A uniform rod 30cm long is pivoted at it's center. A 40N weight is hung 5cm from the left end. where must the 50N weight be hung to maintain equilibrium?

To solve this problem, you would draw a diagram of the rod.

Then indicate the pivot and the first load.

Find the distance d1 between the first load P1 and the pivot: this is the lever arm for the first load.

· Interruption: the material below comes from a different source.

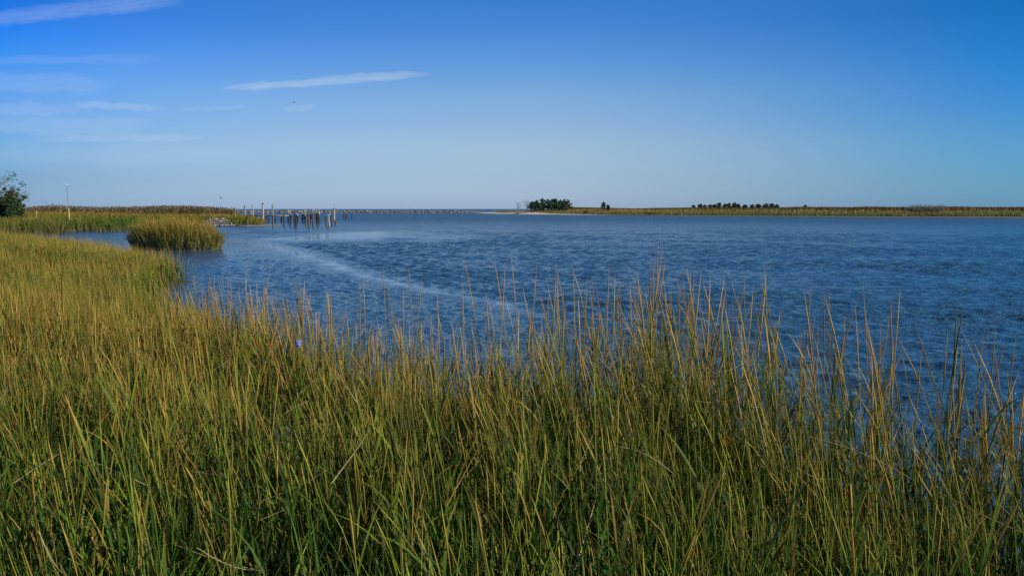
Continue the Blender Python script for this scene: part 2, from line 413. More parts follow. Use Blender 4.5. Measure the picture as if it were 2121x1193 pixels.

To balance, then load P2 multiplied by d2 must equal P1*d1.

Since
d1=15-5=10 cm
P1=40 N
P2=50 N
and from
P1d1=P2d2
we solve to get
d2=P1d1/P2
=(40/50)*10
=8 cm. (from the pivot)

From where does that D1=15-5=10cm came

I think it's not a true answer😣😣

Half length of rod 15cm and weight is hung 5cm away FROM LEFT END so 15-5

D answer

Its correct he said hung from left end not pivot point so distance is 10cm 🙃

As the answer is 8 cm from the pivote than we have to find the distance at which 50N weight is hung than it is obtained by .subtracting 15-8=*7cm*
And i think it is correct distance when seen from right side where 50N weight is hung🙂

7cm from right end distance but 8cm distance from pivot point

But , Answer is 7 cm from the left end.